**Set exercise**
Repeat exactly the lines from the start of the material below up to and including the "cm.build('leaded_came', 'came', idr, smooth='all')" line.

* * *

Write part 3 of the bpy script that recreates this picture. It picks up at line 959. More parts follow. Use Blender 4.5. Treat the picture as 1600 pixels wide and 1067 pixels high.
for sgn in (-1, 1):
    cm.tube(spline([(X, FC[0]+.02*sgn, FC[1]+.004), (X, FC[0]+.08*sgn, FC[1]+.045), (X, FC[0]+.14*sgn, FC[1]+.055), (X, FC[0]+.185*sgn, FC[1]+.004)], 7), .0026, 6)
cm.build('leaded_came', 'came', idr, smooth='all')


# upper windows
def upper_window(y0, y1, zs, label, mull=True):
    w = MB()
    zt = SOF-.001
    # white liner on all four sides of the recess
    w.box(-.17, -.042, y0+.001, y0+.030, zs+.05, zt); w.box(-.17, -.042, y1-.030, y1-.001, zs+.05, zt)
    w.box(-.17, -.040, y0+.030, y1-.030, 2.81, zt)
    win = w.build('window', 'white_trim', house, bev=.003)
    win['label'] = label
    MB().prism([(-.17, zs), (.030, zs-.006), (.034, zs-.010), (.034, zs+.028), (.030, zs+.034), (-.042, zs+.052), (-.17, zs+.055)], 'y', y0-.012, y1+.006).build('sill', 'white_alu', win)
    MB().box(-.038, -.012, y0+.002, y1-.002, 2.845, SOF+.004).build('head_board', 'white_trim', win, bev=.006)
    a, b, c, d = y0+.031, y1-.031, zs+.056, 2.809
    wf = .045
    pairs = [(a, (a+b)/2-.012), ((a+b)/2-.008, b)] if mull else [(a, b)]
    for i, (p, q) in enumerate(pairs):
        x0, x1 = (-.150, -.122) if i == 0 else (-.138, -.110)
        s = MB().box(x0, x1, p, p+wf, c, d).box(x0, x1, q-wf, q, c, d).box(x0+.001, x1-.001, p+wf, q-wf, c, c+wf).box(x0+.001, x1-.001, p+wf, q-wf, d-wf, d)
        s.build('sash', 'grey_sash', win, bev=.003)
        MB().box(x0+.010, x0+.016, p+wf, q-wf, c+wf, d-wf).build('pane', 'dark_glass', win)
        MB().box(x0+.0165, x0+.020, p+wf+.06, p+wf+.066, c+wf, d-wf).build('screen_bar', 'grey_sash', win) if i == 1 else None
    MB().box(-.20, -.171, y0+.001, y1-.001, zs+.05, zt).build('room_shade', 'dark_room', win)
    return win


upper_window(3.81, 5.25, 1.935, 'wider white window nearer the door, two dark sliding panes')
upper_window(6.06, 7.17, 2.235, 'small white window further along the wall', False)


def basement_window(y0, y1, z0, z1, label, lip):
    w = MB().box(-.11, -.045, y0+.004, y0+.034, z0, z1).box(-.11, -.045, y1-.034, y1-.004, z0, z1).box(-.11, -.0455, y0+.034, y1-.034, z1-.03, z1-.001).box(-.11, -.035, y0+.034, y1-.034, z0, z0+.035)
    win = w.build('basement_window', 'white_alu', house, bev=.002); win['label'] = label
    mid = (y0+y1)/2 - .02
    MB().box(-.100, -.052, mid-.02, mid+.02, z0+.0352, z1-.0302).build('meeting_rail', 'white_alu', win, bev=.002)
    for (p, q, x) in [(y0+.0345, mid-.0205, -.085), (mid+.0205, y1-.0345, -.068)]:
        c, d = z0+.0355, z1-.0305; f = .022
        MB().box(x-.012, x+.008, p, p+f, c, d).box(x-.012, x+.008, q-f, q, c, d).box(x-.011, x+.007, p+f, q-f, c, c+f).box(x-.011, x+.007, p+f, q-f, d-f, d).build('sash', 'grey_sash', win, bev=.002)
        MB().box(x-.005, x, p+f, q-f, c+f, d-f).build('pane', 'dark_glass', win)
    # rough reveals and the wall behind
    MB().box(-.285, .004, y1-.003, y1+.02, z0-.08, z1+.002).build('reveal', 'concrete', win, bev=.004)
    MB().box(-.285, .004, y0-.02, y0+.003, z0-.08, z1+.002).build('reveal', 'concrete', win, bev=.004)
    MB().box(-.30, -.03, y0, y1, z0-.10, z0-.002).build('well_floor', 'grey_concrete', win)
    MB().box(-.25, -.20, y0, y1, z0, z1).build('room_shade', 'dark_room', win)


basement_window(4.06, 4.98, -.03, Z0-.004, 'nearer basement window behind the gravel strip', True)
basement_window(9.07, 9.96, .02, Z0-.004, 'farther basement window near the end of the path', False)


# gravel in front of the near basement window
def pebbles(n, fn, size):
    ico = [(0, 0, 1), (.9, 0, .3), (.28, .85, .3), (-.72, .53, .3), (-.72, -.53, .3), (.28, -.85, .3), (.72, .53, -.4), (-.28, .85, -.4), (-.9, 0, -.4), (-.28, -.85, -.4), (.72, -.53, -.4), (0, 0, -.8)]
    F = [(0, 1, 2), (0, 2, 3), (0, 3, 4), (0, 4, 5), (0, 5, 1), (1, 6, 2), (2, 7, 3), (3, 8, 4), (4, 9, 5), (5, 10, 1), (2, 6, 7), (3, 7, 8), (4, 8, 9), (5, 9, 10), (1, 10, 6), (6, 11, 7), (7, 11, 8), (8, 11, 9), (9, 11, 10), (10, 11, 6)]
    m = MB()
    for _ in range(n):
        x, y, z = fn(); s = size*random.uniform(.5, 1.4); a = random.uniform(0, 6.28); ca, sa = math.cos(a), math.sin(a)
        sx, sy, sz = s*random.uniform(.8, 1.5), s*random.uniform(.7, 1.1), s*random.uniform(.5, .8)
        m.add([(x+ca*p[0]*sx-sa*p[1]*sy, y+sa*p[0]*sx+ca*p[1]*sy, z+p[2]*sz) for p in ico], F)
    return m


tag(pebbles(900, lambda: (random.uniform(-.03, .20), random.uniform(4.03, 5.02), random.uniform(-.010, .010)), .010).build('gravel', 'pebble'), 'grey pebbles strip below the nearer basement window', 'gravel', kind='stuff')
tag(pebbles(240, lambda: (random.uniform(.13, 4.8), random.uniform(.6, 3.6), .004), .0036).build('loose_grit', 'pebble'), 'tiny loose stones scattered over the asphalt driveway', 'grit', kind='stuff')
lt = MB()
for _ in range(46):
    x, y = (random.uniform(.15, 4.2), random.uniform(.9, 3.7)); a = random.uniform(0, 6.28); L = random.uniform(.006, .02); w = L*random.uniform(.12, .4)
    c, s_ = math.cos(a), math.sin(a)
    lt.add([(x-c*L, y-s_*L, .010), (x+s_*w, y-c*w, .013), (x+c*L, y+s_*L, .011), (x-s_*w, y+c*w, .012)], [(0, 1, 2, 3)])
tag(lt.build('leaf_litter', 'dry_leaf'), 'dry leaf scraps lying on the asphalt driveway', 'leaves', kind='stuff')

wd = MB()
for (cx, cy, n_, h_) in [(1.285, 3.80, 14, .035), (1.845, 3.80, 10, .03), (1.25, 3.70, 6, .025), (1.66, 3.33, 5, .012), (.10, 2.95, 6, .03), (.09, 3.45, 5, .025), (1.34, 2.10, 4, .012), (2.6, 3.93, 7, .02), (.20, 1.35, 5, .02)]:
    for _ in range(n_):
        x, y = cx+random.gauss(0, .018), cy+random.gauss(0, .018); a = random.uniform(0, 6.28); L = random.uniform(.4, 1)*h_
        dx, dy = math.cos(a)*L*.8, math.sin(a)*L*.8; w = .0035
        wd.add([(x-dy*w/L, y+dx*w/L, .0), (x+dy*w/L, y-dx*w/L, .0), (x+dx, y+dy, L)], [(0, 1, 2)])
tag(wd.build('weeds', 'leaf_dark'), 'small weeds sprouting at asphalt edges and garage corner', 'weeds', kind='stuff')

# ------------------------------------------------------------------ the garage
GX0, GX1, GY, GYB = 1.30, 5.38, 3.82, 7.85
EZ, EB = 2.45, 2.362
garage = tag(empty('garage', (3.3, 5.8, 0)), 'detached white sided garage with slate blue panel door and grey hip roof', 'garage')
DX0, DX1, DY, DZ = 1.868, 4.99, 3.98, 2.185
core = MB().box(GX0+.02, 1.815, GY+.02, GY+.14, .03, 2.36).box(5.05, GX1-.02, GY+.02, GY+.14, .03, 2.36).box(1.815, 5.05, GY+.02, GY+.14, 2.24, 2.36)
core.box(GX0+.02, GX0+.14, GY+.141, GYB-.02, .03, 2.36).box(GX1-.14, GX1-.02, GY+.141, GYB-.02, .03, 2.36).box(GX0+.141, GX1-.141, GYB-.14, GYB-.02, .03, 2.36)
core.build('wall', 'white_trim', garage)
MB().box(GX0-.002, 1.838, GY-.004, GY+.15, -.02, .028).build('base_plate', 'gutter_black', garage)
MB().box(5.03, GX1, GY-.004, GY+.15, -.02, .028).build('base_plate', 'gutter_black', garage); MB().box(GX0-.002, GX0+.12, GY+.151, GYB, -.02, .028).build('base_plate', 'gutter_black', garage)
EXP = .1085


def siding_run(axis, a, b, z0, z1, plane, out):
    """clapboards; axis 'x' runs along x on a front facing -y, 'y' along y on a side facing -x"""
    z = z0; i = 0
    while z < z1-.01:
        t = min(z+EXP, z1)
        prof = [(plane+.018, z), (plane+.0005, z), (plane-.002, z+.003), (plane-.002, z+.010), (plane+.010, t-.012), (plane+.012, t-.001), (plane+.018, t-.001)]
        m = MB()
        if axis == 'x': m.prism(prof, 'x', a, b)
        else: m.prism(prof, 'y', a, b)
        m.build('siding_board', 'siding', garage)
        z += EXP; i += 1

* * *

**Written response**
Write part 3 of the bpy script that recreates this picture. It picks up at line 959. More parts follow. Use Blender 4.5. Treat the picture as 1600 pixels wide and 1067 pixels high.
for sgn in (-1, 1):
    cm.tube(spline([(X, FC[0]+.02*sgn, FC[1]+.004), (X, FC[0]+.08*sgn, FC[1]+.045), (X, FC[0]+.14*sgn, FC[1]+.055), (X, FC[0]+.185*sgn, FC[1]+.004)], 7), .0026, 6)
cm.build('leaded_came', 'came', idr, smooth='all')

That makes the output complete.